Absolutely nothing. Zip. Nada.

Rockies Rockie-ing — C-

Now in defense of Rockies GM Bill Schmidt, they tried. (We think.) And hey, if you’re going to lean into a youth movement, might as well get on with it and embrace the thing.

The Dodgers, Padres and Giants aren’t going anywhere but up. The Rockies’ best middle infield prospect, 21-year-old Adael Amador, hasn’t much left to prove in the minors and needs a spot in The Show. GTW has needled (and will needle) the Rox for plenty of missteps, but going young now? That sure as heck won’t be one of them.

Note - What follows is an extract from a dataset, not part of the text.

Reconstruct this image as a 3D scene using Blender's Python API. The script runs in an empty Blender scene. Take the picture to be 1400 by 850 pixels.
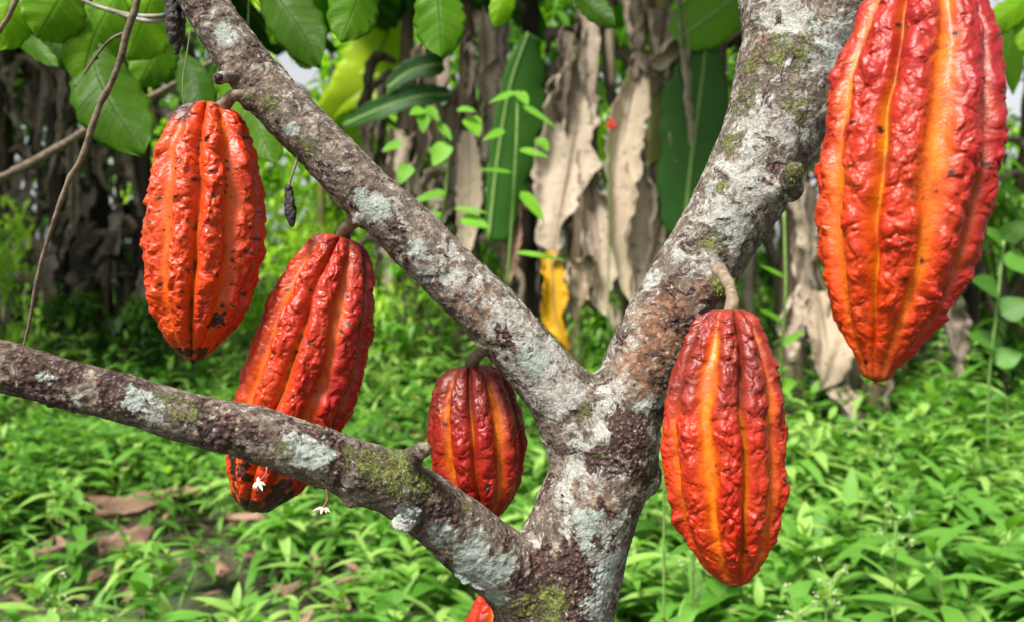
import bpy, math, random
import numpy as np
from mathutils import Vector, Matrix
random.seed(7); RNG = np.random.default_rng(7)
C = bpy.context.scene.collection
sc = bpy.context.scene
# ------------------------------------------------------------------ camera
LENS, SENS = 28.0, 36.0
FPX = LENS / SENS * 1400
CAM = np.array([0.0, 0.0, 1.05]); PITCH = math.radians(3.4)
FW = np.array([0, math.cos(PITCH), -math.sin(PITCH)])
RT = np.array([1.0, 0, 0]); UP = np.cross(RT, FW)
cd = bpy.data.cameras.new('camera'); cam = bpy.data.objects.new('camera', cd); C.objects.link(cam)
cam.location = CAM; cam.rotation_euler = (math.pi / 2 - PITCH, 0, 0)
cd.lens = LENS; cd.sensor_width = SENS; cd.clip_start = 0.02; cd.clip_end = 2000
cd.dof.use_dof = True; cd.dof.focus_distance = 0.54; cd.dof.aperture_fstop = 7.5
sc.camera = cam
# ------------------------------------------------------------------ light
w = bpy.data.worlds.new('World'); sc.world = w; w.use_nodes = True
nt = w.node_tree; bg = nt.nodes['Background']
sky = nt.nodes.new('ShaderNodeTexSky'); sky.sky_type = 'NISHITA'; sky.sun_disc = False
SUN_EL, SUN_AZ = 58, 218       # azimuth clockwise from +Y: behind the camera to the left
sky.sun_elevation = math.radians(SUN_EL); sky.sun_rotation = math.radians(SUN_AZ)
sky.air_density = 1.0; sky.dust_density = 3.0; sky.ozone_density = 1.0
hs = nt.nodes.new('ShaderNodeHueSaturation'); hs.inputs['Saturation'].default_value = 0.15
nt.links.new(sky.outputs[0], hs.inputs['Color']); nt.links.new(hs.outputs[0], bg.inputs[0])
bg.inputs[1].default_value = 0.105
ld = bpy.data.lights.new('sun', 'SUN'); ld.energy = 4.4; ld.angle = math.radians(14); ld.color = (1.0, 0.955, 0.88)
sun = bpy.data.objects.new('sun', ld); C.objects.link(sun)
a, e = math.radians(SUN_AZ), math.radians(SUN_EL)
sdir = Vector((math.sin(a) * math.cos(e), math.cos(a) * math.cos(e), math.sin(e)))
sun.rotation_euler = sdir.to_track_quat('Z', 'Y').to_euler(); sun.location = (-3, -3, 6)
sc.view_settings.view_transform = 'Standard'; sc.view_settings.look = 'None'
sc.view_settings.exposure = 0.9; sc.view_settings.gamma = 1.0
sc.cycles.max_bounces = 6; sc.cycles.diffuse_bounces = 3; sc.cycles.transmission_bounces = 3
sc.cycles.transparent_max_bounces = 4; sc.cycles.sample_clamp_indirect = 4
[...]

Although Quantrill, who’ll turn 30 next February, is a curious departure, given the inevitable spate of arm injuries that typically decimate Bud Black’s pitching staff over the course of a summer. Yes, uber-prospect Chase Dollander is coming, and little birdies tell us the stuff — and the hype — is real. Then again, you can never have enough pitching for Coors Field, and Quantrill made a more-than-reasonable $6.55 million this past season.

Rodgers, meanwhile, never quite lived up to the expectations as a franchise cornerstone after being taken with the third overall pick in the 2015 MLB Amateur Draft. He found his level as a good glove/”meh” bat second baseman with a career .726 OPS, .628 away from Denver. Was that on injuries? Or was that on the Rockies? After DJ LeMahieu, the benefit of the doubt has to be earned back, kids.

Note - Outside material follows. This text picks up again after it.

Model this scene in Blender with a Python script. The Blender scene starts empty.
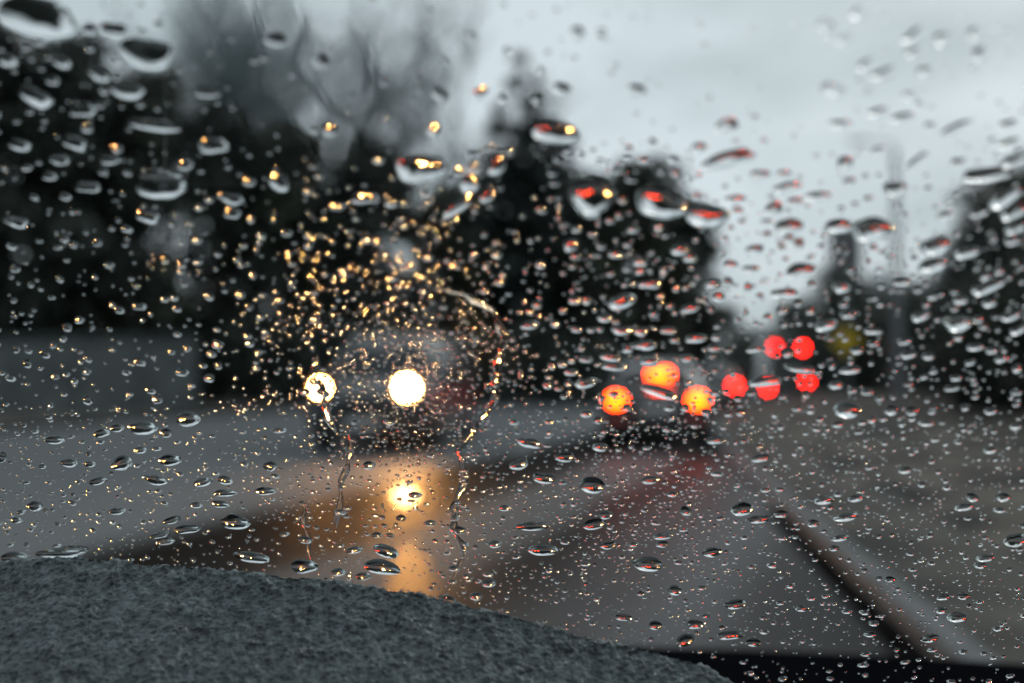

Meanwhile, earlier on Friday, the Reds traded second baseman Jonathan India, who’d amassed 7.0 Wins Above Replacement (WAR) since 2021, for Royals pitcher Brady Singer, a 28-year-old right-handed starter who posted a 3.71 ERA this past season and sported a 27-29 record over the last three seasons.

Rodgers, if you’re curious, put up 6.8 WAR over that same span. No takers.

FC Denver makes the next NWSL cut — A

A GTW tip o’ the cap to the good folks behind For Denver FC, the ownership group pushing for professional women’s soccer in the Mile High City.

Denver made the NWSL’s next cut. On Friday, league commissioner Jessica Berman named our burg one of three finalists for an expansion, a club that would start play in the league — along with Boston’s expansion BOS Nation FC — in 2026.

But the final lap of the journey won’t be any easier. The other two finalists, both in Ohio, have some market forces working in their favor. WNBA superstar Caitlin Clark, arguably the most popular female athlete in North America, just joined the Cincinnati expansion bid, while Cleveland’s ownership group has reportedly acquired land on which to build its own stadium.

Yet when it comes to grassroots fan support, community interest and soccer bloodlines, no market in the Buckeye State can match Denver’s juice. At the Women’s Ballon d’Or award ceremony in Paris this September, Front Range natives Sophia Smith, Lindsey Horan and Mallory Swanson made up half of the top 6 women’s players in the world, according to Ballon d’Or voters, while the USWNT’s friendly this past June at Dick’s Sporting Goods Park was a sellout. To paraphrase an old GTW movie fave, “Field of Dreams,” when it comes to women’s soccer in this town, if you build it, they will come.